El vecino del Holocausto
A Adolf Eichmann, uno de los criminales de guerra más buscados del mundo, cuya pista seguía el Mossad y los cazanazis más obsesivos y meticulosos, lo encontró un ciego
A Adolf Eichmann, uno de los criminales de guerra más buscados del mundo, cuya pista seguía el Mosad y los cazanazis más obsesivos y meticulosos (Friedman y Wiesenthal), lo encontró un ciego. Un judío ciego que se empezó a quedar sin ojos en Dachau, donde fue torturado y donde fueron asesinados sus padres, hermanos y sobrinos, y de donde acabó huyendo para acabar viviendo en Rosario, Argentina, en una casita cercana a la de Eichmann.

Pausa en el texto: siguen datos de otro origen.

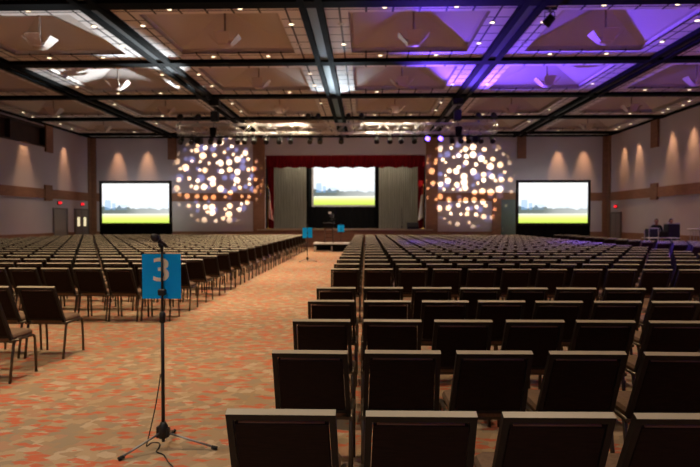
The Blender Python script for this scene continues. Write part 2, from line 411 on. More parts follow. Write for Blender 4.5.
o = struct('door_4', MB().box(8.55, 9.7, YB - .05, YB, 0, 2.97), M['gdoor'], 'tall slate door half behind the right screen', 'door')
MB().box(8.62, 8.66, YB - .12, YB - .05, .9, 1.2).build('door_handle', M['steel'], o)

def to_mesh(t):
    dg = bpy.context.evaluated_depsgraph_get(); dg.update()
    me = bpy.data.meshes.new_from_object(t.evaluated_get(dg))
    n = t.name.split('.')[0]; p = t.parent; mw = (t.location.copy(), t.rotation_euler.copy()); sc = t.scale.copy()
    for v in me.vertices: v.co.x *= sc.x; v.co.y *= sc.y
    bpy.data.objects.remove(t)
    o = bpy.data.objects.new(n, me); COL.objects.link(o); o.parent = p; o.location, o.rotation_euler = mw
def exit_sign(loc, rz, label):
    r = empty('exit_sign', loc, label, 'sign', 'exit signs over the doors', rz)
    MB().box(-.19, .19, 0, .07, -.11, .11, bev=.012).build('housing', M['exitbox'], r)
    cu = bpy.data.curves.new('exit_text', 'FONT'); cu.body = 'EXIT'; cu.size = .175; cu.align_x = 'CENTER'; cu.align_y = 'CENTER'; cu.extrude = .004; cu.offset = .004
    t = bpy.data.objects.new('lettering', cu); COL.objects.link(t); t.parent = r; t.location = (0, -.006, 0); t.rotation_euler = (math.pi / 2, 0, 0)
    cu.materials.append(M['exitred']); to_mesh(t)
exit_sign((XL + .07, 32.2, 2.66), -math.pi / 2 + math.pi, 'red lit exit sign over the plain grey door')
exit_sign((XL + .07, 34.8, 2.66), -math.pi / 2 + math.pi, 'red lit exit sign over the double door with lit panes')
exit_sign((XR - .07, 34.8, 2.50), -math.pi / 2, 'red lit exit sign over the door beyond the screen near the rack')

# ------------------------------------------------------------------ stage
struct('stage_floor', MB().box(OX0 - .3, OX1 + .3, YB - .9, 41.5, 0.98, OZ0).box(OX0 - .2, OX1 + .2, YB - .8, YB - .1, 0, .98), [M['wood']], 'raised stage with brick front', 'stage')
trim(MB().box(OX0 - .35, OX1 + .35, YB - .96, YB - .9, 1.03, OZ0 + .008), M['lipwood'], 'pale lip along the stage front', 'trim')
struct('wall_backstage', MB().box(OX0 - 2, OX1 + 2, 41.5, 41.8, 0, ZW).box(OX0 - 2.3, OX0 - 2, YB + .3, 41.8, 0, ZW).box(OX1 + 2, OX1 + 2.3, YB + .3, 41.8, 0, ZW).box(OX0 - 2.3, OX1 + 2.3, YB + .3, 41.8, ZW - .1, ZW),
       M['black'], 'black walls behind the stage curtains', 'wall')
def drape(name, x0, x1, y, z0, z1, folds, amp, m, label, cat, group=None, ztop_wave=0, zbot_wave=0):
    n = folds * 10; cols = []
    mb = MB(); ph = [random.uniform(-.5, .5) for _ in range(n + 1)]
    rows = 6
    grid = []
    for thick in (0, .03):
        for r in range(rows + 1):
            line = []
            for j in range(n + 1):
                t = j / n; a = amp * (0.7 + .3 * math.sin(j * .37 + ph[j // 10 * 10]))
                zb = z0 + zbot_wave * abs(math.sin(math.pi * t * folds / 4))
                z = zb + (z1 - zb) * r / rows
                line.append((x0 + (x1 - x0) * t, y + thick + a * math.sin(2 * math.pi * folds * t + .25 * math.sin(r)) * (1.1 - .25 * r / rows), z))
            grid.append(line)
    nr = rows + 1
    mb.loft(grid[:nr], 0, False, True, False); mb.loft(grid[nr:][::-1], 0, False, True, False)
    mb.loft([grid[0], grid[nr]][::-1], 0, False, True, False); mb.loft([grid[nr - 1], grid[-1]], 0, False, True, False)
    o = mb.build(name, m); return tag(o, label, cat, group)
drape('stage_curtain', -6.15, -3.95, 37.6, OZ0 + .02, 5.95, 20, .06, M['curtain'], 'grey-green curtain on the flag-striped, exit-door side of the stage', 'curtain', 'grey-green stage curtains')
drape('stage_curtain', .88, 3.55, 37.6, OZ0 + .02, 5.95, 22, .06, M['curtain'], 'grey-green curtain right of the stage screen, behind the microphone stand', 'curtain', 'grey-green stage curtains')
drape('valance', OX0 + .0, OX1 - .0, 36.55, 5.02, 5.95, 44, .05, M['red'], 'red velvet valance across the top of the stage', 'valance', zbot_wave=.08)
drape('side_drape', OX0 + .02, OX0 + .42, 36.9, OZ0 + .02, 5.6, 4, .07, M['red'], 'narrow red drape at the exit-door edge of the stage', 'drape', 'red stage edge drapes')
drape('side_drape', OX1 - .42, OX1 - .02, 36.9, OZ0 + .02, 5.6, 4, .07, M['red'], 'narrow red drape at the slate-door edge of the stage', 'drape', 'red stage edge drapes')
drape('masking_drape', -4.15, -3.80, 38.0, OZ0 + .02, 5.95, 4, .04, M['matte'], 'black masking drape on the exit-door side of the stage screen', 'drape', 'black masking drapes')
drape('masking_drape', .62, .95, 38.0, OZ0 + .02, 5.95, 4, .04, M['matte'], 'black masking drape on the slate-door side of the stage screen', 'drape', 'black masking drapes')
# stage screen
def screen(name, x0, x1, z0, z1, y, bw, label, group, depth=.06, skirt=None, bottom=0):
    cx = (x0 + x1) / 2
    r = empty(name, (cx, y, bottom), label, 'screen', group)
    p = MB().box(x0 - cx, x1 - cx, -.012, .012, 0, z1 - z0).build('picture', M['screen'], r, (0, 0, z0 - bottom))
    f = MB(); X0, X1, Z0, Z1 = x0 - cx, x1 - cx, z0 - bottom, z1 - bottom
    f.box(X0 - bw, X0, -depth, depth, Z0 - bw, Z1 + bw).box(X1, X1 + bw, -depth, depth, Z0 - bw, Z1 + bw).box(X0, X1, -depth, depth, Z1, Z1 + bw).box(X0, X1, -depth, depth, Z0 - bw, Z0)
    return r, f, (X0, X1, Z0, Z1)
r, f, q = screen('stage_screen', -3.60, .68, 2.72, 5.34, 39.2, .13, 'large bright stage screen showing a lawn and skyline', None, .03, bottom=OZ0)
f.build('screen_border', M['sheet'], r)
s = MB(); n = 60
for yy in (0, .03): pass
rings = []
for z, fl in ((0, .55), (.5, .12), (1.49, 0)):
    rings.append([(q[0] - .3 - fl * .3 + (q[1] - q[0] + .6 + fl * .6) * j / n, -.1 - fl * .3 - .03 * math.sin(j * 1.3), z + .01) for j in range(n + 1)])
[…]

Que el mundo es pequeño y que el amor lo rescata muy a menudo lo prueba el hecho de que Sylvia, la hija veinteañera de Hermann, empezase a salir con Nico, un chico alemán como ella que de vez en cuando enseñaba la patita un poco (“el exterminio de los judíos debió de ser completo”) y otras veces mucho: Nico Eichmann, al contrario que su padre, no se molestó en cambiar su apellido. Lothar Hermann tenía muchas razones, la mayoría de ellas dentro de una cámara de gas, para ver fantasmas, pero el acento del muchacho y la colaboración de su hija, que participó de sus sospechas, le disipó dudas: su potencial consuegro era el cerebro del Holocausto y lo primero que hizo, antes de delatarlo, fue irse a vivir 500 kilómetros lejos de él.
Lo que sigue a continuación es una larga historia: no le creyeron, viajaron a Argentina emisarios israelíes que tampoco las tenían consigo, luego sí le creyeron y empezó la caza de algo tan escurridizo como un nazi: la medalla de capturarlo, que terminó por supuesto con la marginación de Hermann hasta hace bien poco (ya muerto). Su historia y su destino es una vieja obsesión desde que la conocí en 2017 por Cazadores de nazis (Andrew Nagorski, Turner). Este año el diario argentino La Nación publicó las cartas de Lothar Hermann, reabriendo las dudas sobre la versión oficial israelí: según Hermann, en la captura de Eichmann tuvo tanto o más que ver la Secretaría de Inteligencia de Estado de Argentina (SIDE) que el Mosad, y el nazi habría negociado su partida a Israel.
Todo lo que está mal en la vida puede encontrarse en la historia de Hermann, que suplicó sin resultado por la recompensa que Israel ofrecía por pistas para capturar a Eichmann: 10.000 dólares. La agonía del hombre implorando el ingreso del dinero y relatando su odisea para comprobar la identidad de Eichmann se hace insoportable cuando dos reporteros del Daily Express llaman a su puerta y le preguntan si él, alemán exiliado en Argentina, es Josef Mengele. Lo relata Gaby Weber en Los expedientes Eichmann (Sudamericana, 2013). Lothar Hermann fue encerrado 15 días, torturado e interrogado para saber si aquella víctima de los campos de concentración, cuya familia había sido asesinada casi al completo en Dachau y él mismo puso en riesgo a su esposa y su hija al delatar a Eichmann, era el doctor Mengele.
Se comprobó que no. Tarde para sus vecinos, que hicieron caer sobre él sus sospechas; tarde para él mismo, que recibió hasta su muerte cartas con amenazas que se creían del servicio secreto israelí para que no trascendiese su versión. Tarde para la familia, peleada para que se reconociese su mérito hasta que en 2012, con Hermann muerto en 1974, se anunció un homenaje dentro de edificio vacío con las luces apagadas, en una habitación trasera con 20 sillas de plástico, mediante la entrega del embajador israelí de un diploma a Liliana y su sincero agradecimiento. Así se escribe la historia y aún más importante, así se borra.